WRITTEN REQUEST
Repeat the listing in full, exactly as it stands.

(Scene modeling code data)
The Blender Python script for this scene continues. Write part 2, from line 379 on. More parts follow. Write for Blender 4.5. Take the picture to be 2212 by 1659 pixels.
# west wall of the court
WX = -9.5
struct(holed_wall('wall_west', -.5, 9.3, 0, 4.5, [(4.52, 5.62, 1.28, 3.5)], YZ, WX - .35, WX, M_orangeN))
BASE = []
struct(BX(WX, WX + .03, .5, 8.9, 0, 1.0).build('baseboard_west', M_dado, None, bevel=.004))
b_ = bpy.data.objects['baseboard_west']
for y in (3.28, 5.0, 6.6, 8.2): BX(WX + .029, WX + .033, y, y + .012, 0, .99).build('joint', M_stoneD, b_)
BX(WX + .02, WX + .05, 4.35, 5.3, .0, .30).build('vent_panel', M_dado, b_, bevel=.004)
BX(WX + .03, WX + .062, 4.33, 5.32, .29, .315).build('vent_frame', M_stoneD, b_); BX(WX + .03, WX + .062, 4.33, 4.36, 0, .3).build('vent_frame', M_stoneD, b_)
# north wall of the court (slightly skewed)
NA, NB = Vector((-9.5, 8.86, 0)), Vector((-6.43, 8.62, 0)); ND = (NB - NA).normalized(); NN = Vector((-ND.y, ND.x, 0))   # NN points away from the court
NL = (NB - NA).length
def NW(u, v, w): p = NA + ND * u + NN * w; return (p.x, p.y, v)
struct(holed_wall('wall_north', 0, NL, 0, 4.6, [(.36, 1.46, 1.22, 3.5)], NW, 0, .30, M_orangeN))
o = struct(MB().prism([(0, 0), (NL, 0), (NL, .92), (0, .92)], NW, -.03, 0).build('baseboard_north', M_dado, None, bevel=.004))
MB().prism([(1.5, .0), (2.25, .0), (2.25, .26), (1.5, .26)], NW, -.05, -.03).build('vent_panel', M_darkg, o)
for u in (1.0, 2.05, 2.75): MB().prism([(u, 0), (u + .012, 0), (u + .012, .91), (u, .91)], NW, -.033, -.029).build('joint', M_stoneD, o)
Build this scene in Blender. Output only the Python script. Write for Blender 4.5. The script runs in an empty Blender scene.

WRITTEN RESPONSE
The Blender Python script for this scene continues. Write part 2, from line 379 on. More parts follow. Write for Blender 4.5. Take the picture to be 2212 by 1659 pixels.
# west wall of the court
WX = -9.5
struct(holed_wall('wall_west', -.5, 9.3, 0, 4.5, [(4.52, 5.62, 1.28, 3.5)], YZ, WX - .35, WX, M_orangeN))
BASE = []
struct(BX(WX, WX + .03, .5, 8.9, 0, 1.0).build('baseboard_west', M_dado, None, bevel=.004))
b_ = bpy.data.objects['baseboard_west']
for y in (3.28, 5.0, 6.6, 8.2): BX(WX + .029, WX + .033, y, y + .012, 0, .99).build('joint', M_stoneD, b_)
BX(WX + .02, WX + .05, 4.35, 5.3, .0, .30).build('vent_panel', M_dado, b_, bevel=.004)
BX(WX + .03, WX + .062, 4.33, 5.32, .29, .315).build('vent_frame', M_stoneD, b_); BX(WX + .03, WX + .062, 4.33, 4.36, 0, .3).build('vent_frame', M_stoneD, b_)
# north wall of the court (slightly skewed)
NA, NB = Vector((-9.5, 8.86, 0)), Vector((-6.43, 8.62, 0)); ND = (NB - NA).normalized(); NN = Vector((-ND.y, ND.x, 0))   # NN points away from the court
NL = (NB - NA).length
def NW(u, v, w): p = NA + ND * u + NN * w; return (p.x, p.y, v)
struct(holed_wall('wall_north', 0, NL, 0, 4.6, [(.36, 1.46, 1.22, 3.5)], NW, 0, .30, M_orangeN))
o = struct(MB().prism([(0, 0), (NL, 0), (NL, .92), (0, .92)], NW, -.03, 0).build('baseboard_north', M_dado, None, bevel=.004))
MB().prism([(1.5, .0), (2.25, .0), (2.25, .26), (1.5, .26)], NW, -.05, -.03).build('vent_panel', M_darkg, o)
for u in (1.0, 2.05, 2.75): MB().prism([(u, 0), (u + .012, 0), (u + .012, .91), (u, .91)], NW, -.033, -.029).build('joint', M_stoneD, o)
Build this scene in Blender. Output only the Python script. Write for Blender 4.5. The script runs in an empty Blender scene.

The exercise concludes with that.